Searching for America’s Next Cycling Paradise

Time to rethink your biking bucket list. A surprising state has entered the fray.

A photo of bikers rounding a farmland corner in Tennessee, which is trying to become America's next cycling paradise
The Volunteer State has dozens of beautiful, GPS-mapped bike routes to choose from.
Bike TN

According to data from Statista, Tennessee is the 12th most visited state in the U.S., sandwiched between Arizona and New Jersey. It wasn’t always this way, but Nashville has staged a meteoric rise in the last 10 years, arguably joining America’s inner circle of inevitable pilgrimages. The state logs robust visitor spending numbers year after year, and Tennessee tourism is now a $30 billion business annually.

People come for honky-tonk, Dollywood, hikes in the Smokies and distilleries. But Tennessee itself wouldn’t mind if they started coming for another reason: cycling.

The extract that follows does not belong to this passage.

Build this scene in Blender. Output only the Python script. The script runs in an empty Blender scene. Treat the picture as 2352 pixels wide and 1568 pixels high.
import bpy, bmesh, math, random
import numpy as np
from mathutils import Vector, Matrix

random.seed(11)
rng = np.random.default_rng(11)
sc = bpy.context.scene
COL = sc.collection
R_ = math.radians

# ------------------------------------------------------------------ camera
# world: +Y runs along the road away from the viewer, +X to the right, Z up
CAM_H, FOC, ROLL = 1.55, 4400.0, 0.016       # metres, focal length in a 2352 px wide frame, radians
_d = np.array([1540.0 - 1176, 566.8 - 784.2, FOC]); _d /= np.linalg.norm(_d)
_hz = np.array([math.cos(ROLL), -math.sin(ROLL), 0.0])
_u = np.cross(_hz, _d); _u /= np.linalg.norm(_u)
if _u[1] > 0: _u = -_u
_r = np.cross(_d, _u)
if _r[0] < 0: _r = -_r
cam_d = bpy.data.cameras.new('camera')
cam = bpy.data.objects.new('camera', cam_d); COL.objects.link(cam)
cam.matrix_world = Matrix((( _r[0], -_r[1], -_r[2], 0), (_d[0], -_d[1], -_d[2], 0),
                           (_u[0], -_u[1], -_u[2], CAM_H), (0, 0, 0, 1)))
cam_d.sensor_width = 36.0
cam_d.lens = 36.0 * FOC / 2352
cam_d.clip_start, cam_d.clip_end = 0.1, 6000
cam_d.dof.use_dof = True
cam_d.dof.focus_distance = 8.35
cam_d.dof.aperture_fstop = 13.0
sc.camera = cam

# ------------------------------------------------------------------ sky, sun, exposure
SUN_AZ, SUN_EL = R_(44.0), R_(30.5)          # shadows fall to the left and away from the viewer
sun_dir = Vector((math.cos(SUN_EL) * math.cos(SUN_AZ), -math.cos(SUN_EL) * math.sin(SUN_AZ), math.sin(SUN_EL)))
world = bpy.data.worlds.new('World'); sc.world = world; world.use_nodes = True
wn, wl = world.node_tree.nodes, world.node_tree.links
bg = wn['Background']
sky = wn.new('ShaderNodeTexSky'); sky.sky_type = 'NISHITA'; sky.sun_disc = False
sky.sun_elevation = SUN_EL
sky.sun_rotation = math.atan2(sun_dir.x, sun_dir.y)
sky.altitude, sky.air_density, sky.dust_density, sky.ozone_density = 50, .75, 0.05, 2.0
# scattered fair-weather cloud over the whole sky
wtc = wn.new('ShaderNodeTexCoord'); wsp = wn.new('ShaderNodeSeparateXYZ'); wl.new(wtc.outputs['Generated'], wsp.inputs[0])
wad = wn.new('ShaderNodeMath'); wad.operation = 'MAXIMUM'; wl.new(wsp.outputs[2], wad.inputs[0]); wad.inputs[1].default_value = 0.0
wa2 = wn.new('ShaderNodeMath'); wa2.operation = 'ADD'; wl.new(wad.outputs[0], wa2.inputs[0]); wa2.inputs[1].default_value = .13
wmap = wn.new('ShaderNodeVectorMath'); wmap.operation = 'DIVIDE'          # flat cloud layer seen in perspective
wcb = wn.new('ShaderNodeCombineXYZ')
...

The Tennessee Department of Tourist Development (TDTD) recently unveiled a new program called Bike Tennessee, which is a collaboration between the cycling app Ride with GPS and Chattanooga-based Velo View Bike Tours. It’s both a digital and grassroots campaign to spread the gospel of Tennessean recreation, which is already a $12 billion economy for the state.

Cycling hasn’t been contributing much to that pie. Shannon Burke, the owner of Velo View Bike Tours, wants to change that. She calls Tennessee a “perfect” place for cycling.

“It’s loaded with beautiful low-traffic backroads,” he says. “[But we also] have postcard-perfect scenery of every kind: incredible mountain challenges, easy spins on flat farm roads, deep woods adventures.”

TDTD recruited Burke to develop a more ambitious version of a program she’d previously spurred in southeastern Tennessee. The organization was inspired by Oregon, a state more directly associated with outdoor recreation, which boasts multiple cycling meccas.

“Oregon [has its] Scenic Bikeways program,” says Jenni Veal, Tennessee’s Rural Destination Development Manager. “It’s really well done, and I liked that idea — of featuring routes across the entire state. Cycling is a growing sport internationally…we want to put Tennessee on the map as a beautiful place to vacation on your bike.”

Biking the White Rim Trail With the God of Moab
Answering the call to the Canyonlands

If you visit the Bike TN website, there’s an entire database at your fingertips, offering routes across the state’s 95 counties — and through 14 of its state parks. (This was intentional: the parks aren’t just nice to look at; they also feature reliable bathroom access.) Unlike thru-biking tours, which may travel hundreds or thousands of miles across a state or country, Bike TN has charted dozens of tidy loops. Consider: Watauga Lake Winery Loop, Natchez Trace Parkway Loop and Sewanee Loop.

Each entry includes information on the mileage, elevation change, terrain, natural features and local attractions. There are links to bed and breakfasts, coffee shops and seasonal festivals. These routes pass vineyards, old battlefields and small towns. Worthy attractions all, just too out of the way to see people regularly stopping by. “Many of [our counties] are at-risk and distressed,” Veal says. “We want to capitalize on the growing economic impact of cycling…and bring cyclists to these communities.”

It’s an eye-opening look into the paradox of tourism booms. Even while certain sections of Tennessee (Nashville in particular) have seen a record influx of visitors and dollars, other corners have fallen by the wayside. An 18-mile roll through the Cherokee National Forest is obviously a very different kind of vacation than screaming “Jolene” on Broadway with your college buddies at two in the morning…but everything has its time and place, right? All TDTD can do is make sure people know these routes exist, and that they’re worth considering.

It’s a smart plan, all told, and one that other states might consider studying — just as Tennessee took inspiration from Oregon. After all, Bike TN didn’t have to build anything: infrastructure and signs were already there. Seasoned cyclists love stumbling into mighty, wide open routes, away from the dangers of motor vehicles or the traffic of too many peers. Bike TN is spoiling them for choice.

And if you’re not much of a cyclist right now, yet these photos stir something in you (personally, I’m a runner, and now I’m all confused), know that Burke took pains to include optionality at various levels.

“Something I tried to do with all of the routes is offer potential modifications to the primary route, making it easier or harder,” he says. “[That should] allow riders of different skill levels to experience each route in a way that works best for them.”